SHP: They are etched forever on my soul. Six. I’ve accompanied six people to execution and half of them were innocent.

(The system) is so broken. Poor people have to get the defence given to them and if the truth doesn’t come out at your trial, if you don’t have a really good lawyer pressing the prosecutor to show the evidence, or to get expert witnesses to come on your behalf, or to summon eyewitnesses that can help you, all of those things that have to be done — they don’t have a chance.

We now have 158 wrongfully convicted people on death row who have been exonerated. It’s a lot of mistakes.

BCC: Have you seen any changes in the U.S. since you started speaking out against the death penalty?

SHP: Big changes are happening. It’s become very clear that a small percentage of persecutors, like two per cent, are responsible for over 65 per cent of people being on death row. It comes to geography — the Deep South states that practised slavery — and the politics where you have racism and the legacy of slavery and politics driven by “elect me and I’ll be tough on crime.”

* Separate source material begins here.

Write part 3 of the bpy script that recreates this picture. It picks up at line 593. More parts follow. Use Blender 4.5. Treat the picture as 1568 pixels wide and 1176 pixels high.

There were only five states last year responsible for executions. Death penalties are handed out very rarely and executions are way down. We’re on our way. The wave is about to hit the shore, but caught in the pipeline of death are people like in Arkansas, where we just heard the governor (Asa Hutchinson) say we’re going to kill eight people.

Part of the dynamic is the people (responsible for executions) are losing hard in doing it. Deep down, to have a defenceless man you helped kill, in their gut they know something is wrong with this.

Sister Helen Prejean also wrote The Death of Innocents: An Eyewitness Account of Wrongful Executions, and is currently working on a prequel to Dead Man Walking called River of Fire.